À travers l’analyse des relations avec le personnel et des solutions adoptées (séparation des publics, recrutement de résidents du quartier, exclusion temporaire), la conclusion confirme l’indispensable proximité de service public légitimé par le fort attachement des équipes au cœur des quartiers.
Pour (bien) en finir avec la section jeunesse
La troisième étude, « Âge tendre, âge de raison : grandir en section jeunesse », concerne le public des 9/12 ans, plus paisible mais paradoxalement délaissé de par sa discrétion. Cette enquête, réalisée par Martine Burgos (École des hautes études en sciences sociales) en collaboration avec Christophe Evans (Bibliothèque publique d’information), dessine en 50 pages le cheminement des enfants et leur appropriation des espaces et objets au sein de deux grands établissements du SAN de Saint-Quentin-en-Yvelines 1.

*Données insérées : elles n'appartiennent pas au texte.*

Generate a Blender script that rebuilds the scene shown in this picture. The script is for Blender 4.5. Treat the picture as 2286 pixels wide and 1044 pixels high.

Or s’ils sont très présents en bibliothèque, « une histoire s’inscrit dans la temporalité » et le passage à la section adulte n’en est pas pour autant garanti. Là encore, la construction du rapport à la lecture solitaire est observée du point de vue de l’enfance et non de celui du prescripteur supposant chez les enfants une curiosité perpétuelle ; or la consolidation des acquis, la familiarisation avec les « techniques » que requièrent l’acte de lire et les textes, le risque que provoque chaque nouveau livre, tout cela demande un temps de pause préalable au désir d’autonomie.
« Seconde maison… », la bibliothèque est revendiquée comme lieu de vie par les ados et les enfants et « pour (bien) en finir avec la section jeunesse », Martine Burgos pose la question d’en favoriser les circonstances par des occasions de mixité intergénérationnelle à travers des projets reliant les secteurs jeunesse et adultes.
Des bibliographies élargissent le champ de ces études en se référant à des ouvrages de sociologie (dont certains se lisent comme des romans).